阿智村出身の写真・童画家、熊谷元一さん(1909―2010年)の代表作となった写真集「一年生―ある小学教師の記録」の特別企画展が18日から、同村智里の熊谷元一写真童画館常設展示場で始まった。12月18日に入れ替えを行い、計95点を紹介する。
「一年生」は1955(昭和30)年に岩波写真文庫から出版され、第1回毎日写真賞を受賞した作品。既に農村の記録写真で有名になっていた熊谷さんは現役教師という立場を生かし、53(昭和28)年度に受け持った1年生の歩みを1年かけて記録した。
子どもたちの生き生きとした表情をとらえた撮影活動は「技術だけの問題ではなく、先生の深い愛情が伴ってこそなし得ること」と評され、これまでに幾度となく脚光を浴びてきた。
今展は「スペースに限りがあるため、普段は展示できずにいる作品も紹介し、写真家・熊谷元一の原点に触れてもらえたら」と企画。

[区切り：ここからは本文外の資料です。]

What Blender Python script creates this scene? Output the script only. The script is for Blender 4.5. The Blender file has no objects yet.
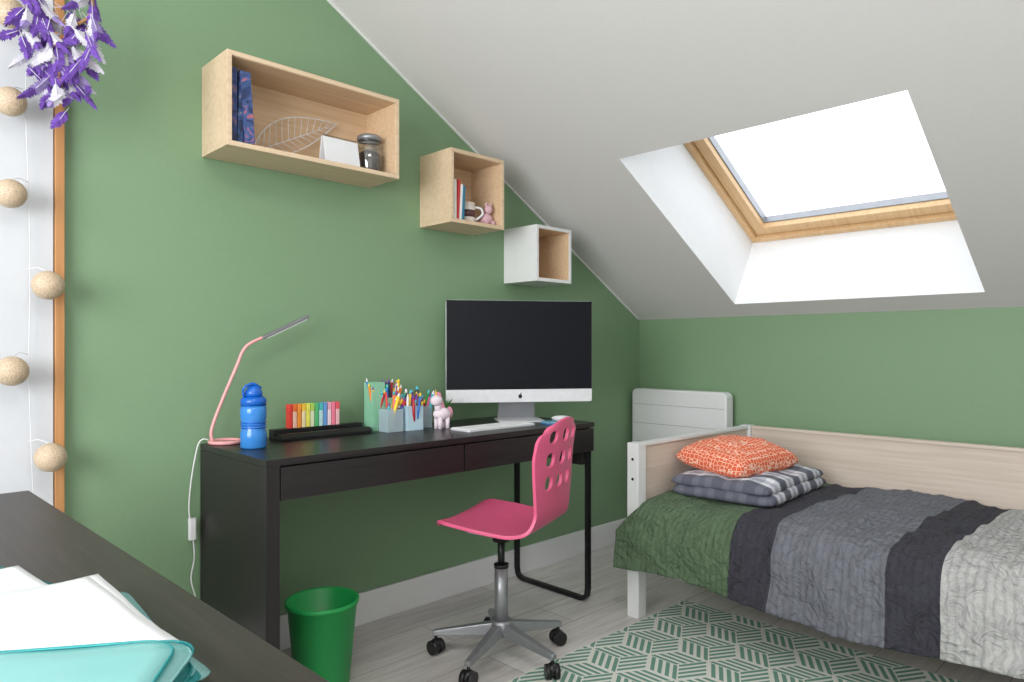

挑むようにパンをかじる児童など、メディアに取り上げられることの多い常設作品も見られる。
12月16日までの第1回展には、注射針を怖がって顔をそむけたり、授業中に席を離れて宣伝カーを見る姿、学芸会に披露したユーモラスなタコ踊り、野外や休み時間の自由奔放な振る舞いなど、ほほえましい50点を公開している。
入館料は一般350円。火曜休館。